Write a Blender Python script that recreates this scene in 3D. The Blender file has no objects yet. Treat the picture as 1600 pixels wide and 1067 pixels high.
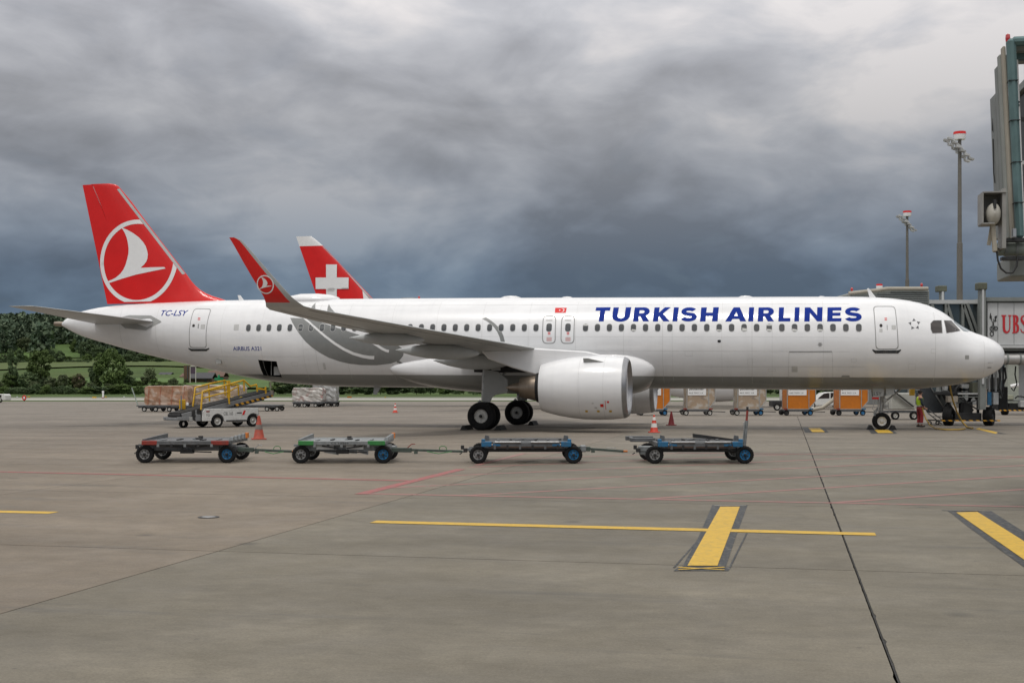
import bpy, bmesh, math, random
import numpy as np
from mathutils import Vector, Matrix, Euler
from mathutils.geometry import tessellate_polygon
random.seed(7)
rng = np.random.default_rng(11)
scene = bpy.context.scene
COL = scene.collection
R = math.radians
PSI = R(11.825)                      # heading of the aircraft stand
# ------------------------------------------------------------------ camera
cam_d = bpy.data.cameras.new('camera')
cam_d.sensor_width = 36.0
cam_d.lens = 36.0 * 1950 / 1600
cam_d.shift_y = (605.5 - 533.5) / 1600
cam_d.clip_start = 0.1
cam_d.clip_end = 20000
cam = bpy.data.objects.new('camera', cam_d)
cam.location = (0, 0, 1.83)
cam.rotation_euler = (R(90), 0, 0)
COL.objects.link(cam)
scene.camera = cam
# ------------------------------------------------------------------ sky and sun
SUN_EL, SUN_AZ = R(66), R(205)       # azimuth clockwise from +Y: behind the camera, to its left
world = bpy.data.worlds.new('World')
scene.world = world
world.use_nodes = True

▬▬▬

WHAT IS REQUIRED
Repeat the material above word for word, please, apart from its images.

EXPECTED ANSWER
Write a Blender Python script that recreates this scene in 3D. The Blender file has no objects yet. Treat the picture as 1600 pixels wide and 1067 pixels high.
import bpy, bmesh, math, random
import numpy as np
from mathutils import Vector, Matrix, Euler
from mathutils.geometry import tessellate_polygon
random.seed(7)
rng = np.random.default_rng(11)
scene = bpy.context.scene
COL = scene.collection
R = math.radians
PSI = R(11.825)                      # heading of the aircraft stand
# ------------------------------------------------------------------ camera
cam_d = bpy.data.cameras.new('camera')
cam_d.sensor_width = 36.0
cam_d.lens = 36.0 * 1950 / 1600
cam_d.shift_y = (605.5 - 533.5) / 1600
cam_d.clip_start = 0.1
cam_d.clip_end = 20000
cam = bpy.data.objects.new('camera', cam_d)
cam.location = (0, 0, 1.83)
cam.rotation_euler = (R(90), 0, 0)
COL.objects.link(cam)
scene.camera = cam
# ------------------------------------------------------------------ sky and sun
SUN_EL, SUN_AZ = R(66), R(205)       # azimuth clockwise from +Y: behind the camera, to its left
world = bpy.data.worlds.new('World')
scene.world = world
world.use_nodes = True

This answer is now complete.